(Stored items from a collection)
^^^^

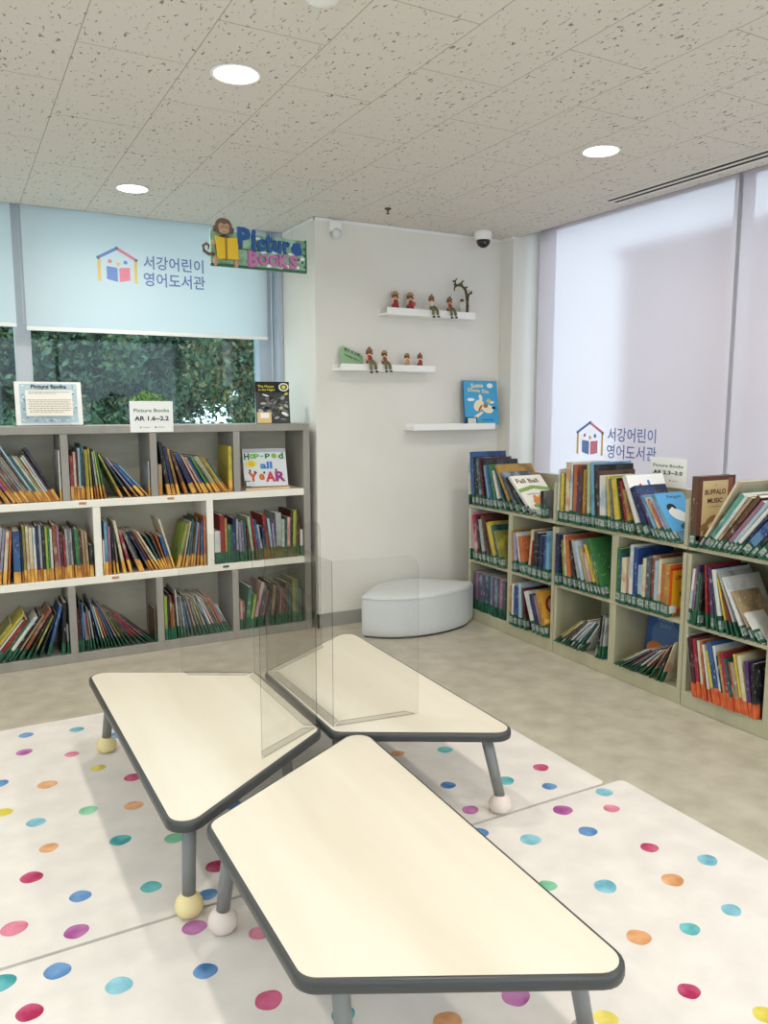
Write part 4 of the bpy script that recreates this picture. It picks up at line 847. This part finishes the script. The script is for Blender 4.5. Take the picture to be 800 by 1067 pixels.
skin_f = mat('figurine_face', (222, 178, 148), .5); red_f = mat('figurine_red_cloth', (150, 48, 42), .6); olive_f = mat('figurine_olive_cloth', (112, 108, 72), .6); hat_f = mat('figurine_tan_hat', (176, 146, 98), .6); shoe_f = mat('figurine_dark_shoe', (48, 42, 36), .5); brown_f = mat('figurine_brown_hair', (126, 78, 44), .6); whitef = mat('figurine_white_cloth', (212, 210, 196), .6); grey_f = mat('figurine_hood', (136, 92, 70), .6)
def doll(x, y, z, h, pose, label, cloth=red_f, hat='cap', yaw=0., hold=False, nopart=False):
    """resin figurine; z = what it stands or sits on"""
    t = thing('figurine', (x, y, z), label, 'figurine', 'resin figurines on the wall ledges'); s = h/.085
    def Q(px, py, pz): c_, s_ = math.cos(yaw), math.sin(yaw); return (x+(px*c_-py*s_)*s, y+(px*s_+py*c_)*s, z+pz*s)
    if pose == 'stand':
        V = [Q(0, 0, .030), Q(0, 0, .048), Q(0, 0, .056), Q(0, 0, .068), Q(-.007, 0, .014), Q(-.007, -.001, .002), Q(.007, 0, .014), Q(.007, -.001, .002), Q(-.012, -.002, .046), Q(-.015, -.006, .036), Q(.012, -.002, .046), Q(.015, -.006, .036)]
        E = [(0, 1), (1, 2), (2, 3), (0, 4), (4, 5), (0, 6), (6, 7), (1, 8), (8, 9), (1, 10), (10, 11)]
        R = [.010, .009, .005, .0115, .005, .004, .005, .004, .004, .003, .004, .003]
        zh = .068
    else:
        V = [Q(0, 0, .009), Q(0, 0, .028), Q(0, 0, .036), Q(0, 0, .048), Q(-.008, -.018, .010), Q(-.008, -.030, -.004), Q(.008, -.018, .010), Q(.010, -.030, -.004), Q(-.012, -.003, .026), Q(-.013, -.010, .014), Q(.012, -.003, .026), Q(.013, -.010, .014)]
        E = [(0, 1), (1, 2), (2, 3), (0, 4), (4, 5), (0, 6), (6, 7), (1, 8), (8, 9), (1, 10), (10, 11)]
        R = [.010, .009, .005, .0115, .006, .004, .006, .004, .004, .003, .004, .003]
        zh = .048
    skin('body', V, E, [r*s for r in R], skin_f, t, 1)
    M = Matrix.Translation((x, y, z)) @ Matrix.Rotation(yaw, 4, 'Z') @ Matrix.Scale(s, 4)
    if pose == 'stand':
        sub('dress', MB().lathe([(.018, .016), (.0165, .022), (.0125, .040), (.0115, .050), (.006, .056)], 16, 0, M), cloth, t)
        mb = MB(); mb.ball((-.007, -.005, .004), (.006, .009, .004), 0, 10, M); mb.ball((.007, -.005, .004), (.006, .009, .004), 0, 10, M); sub('shoes', mb, shoe_f, t)
    else:
        sub('jacket', MB().lathe([(.0135, .004), (.0145, .010), (.0125, .022), (.0115, .030), (.006, .037)], 16, 0, M), cloth, t)
        V = [Q(0, -.002, .008), Q(-.008, -.020, .011), Q(-.009, -.0335, -.004), Q(-.009, -.0345, -.028), Q(.008, -.020, .011), Q(.012, -.0335, -.004), Q(.015, -.0345, -.026)]
        skin('trousers', V, [(0, 1), (1, 2), (2, 3), (0, 4), (4, 5), (5, 6)], [v*s for v in (.010, .0078, .0072, .0078, .0078, .0072, .0078)], olive_f, t, 1)
        mb = MB(); mb.ball((-.009, -.038, -.034), (.0065, .010, .005), 0, 10, M); mb.ball((.016, -.038, -.032), (.0065, .010, .005), 0, 10, M); sub('shoes', mb, shoe_f, t)
    mb = MB(); mb.ball((0, .003, zh+.003), (.0135, .0118, .0125), 0, 14, M); mb.ball((-.012, .001, zh-.004), .005, 0, 8, M); mb.ball((.012, .001, zh-.004), .005, 0, 8, M); sub('hair', mb, brown_f, t)
    mb = MB()
    if hat == 'cap': mb.lathe([(.017, zh+.006), (.0165, zh+.008), (.0125, zh+.011), (.010, zh+.017), (.002, zh+.020)], 16, 0, M)
    else: mb.lathe([(.0145, zh+.004), (.013, zh+.011), (.008, zh+.017), (.003, zh+.022)], 14, 0, M); mb.ball((.002, 0, zh+.023), .003, 0, 8, M)
    sub('hat', mb, hat_f if hat == 'cap' else grey_f, t)
    mb = MB()
    for sx in (-1, 1): mb.ball((sx*.0042, -.0107, zh+.001), .0013, 0, 6, M)
    sub('eyes', mb, shoe_f, t)
    if hold:
        mb = MB(); mb.ball((.009, -.013, .040), (.009, .006, .010), 0, 10, M); sub('held_bundle', mb, mat('figurine_bundle', (196, 90, 76), .6), t)
zt = 1.900
doll(2.395, 4.235, zt, .128, 'stand', 'figurine in red dress standing at the far left end of topmost ledge')
doll(2.500, 4.235, zt, .128, 'stand', 'figurine in red dress holding a bundle on topmost ledge', hat='cap', hold=True)
doll(2.628, 4.196, 1.9285, .112, 'sit', 'seated pale-jacketed figurine dangling its legs, next to the bundle holder on topmost ledge', whitef, 'cone')
doll(2.760, 4.196, 1.9285, .108, 'sit', 'seated figurine in red jacket dangling its legs near the arching tree', red_f, 'cone')
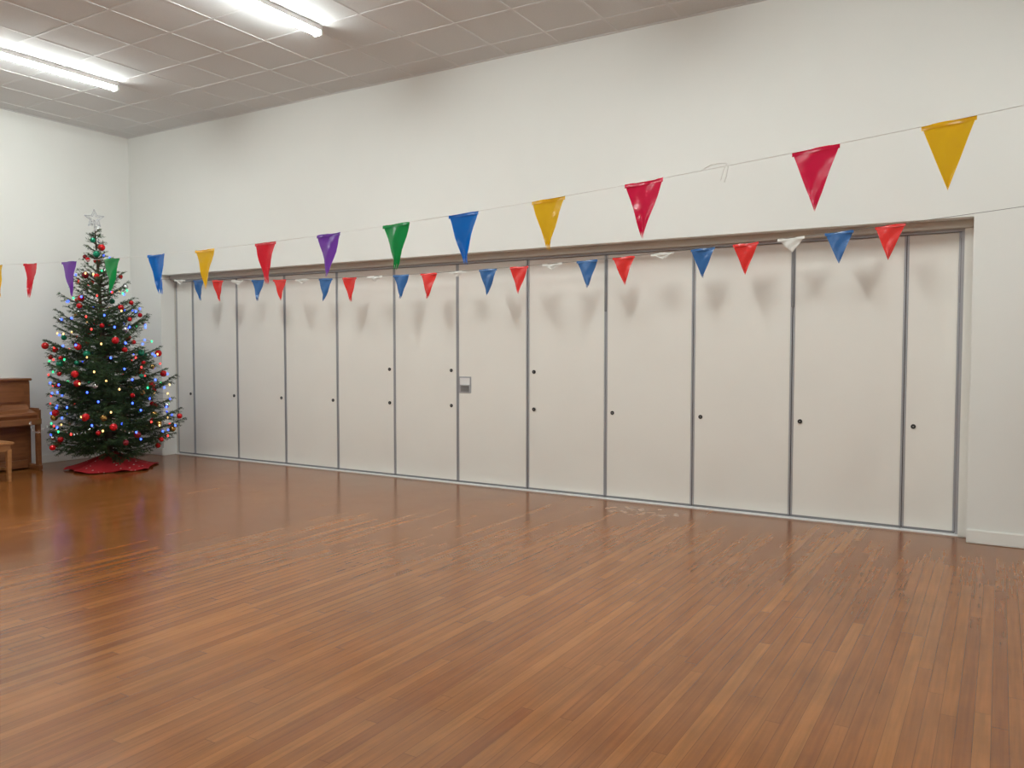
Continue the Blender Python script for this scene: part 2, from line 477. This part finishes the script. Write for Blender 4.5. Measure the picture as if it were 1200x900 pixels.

^^^^

■ What to produce
Work out how many lines of the listing above include the word "pixels". Report only the number.

■ Full answer
2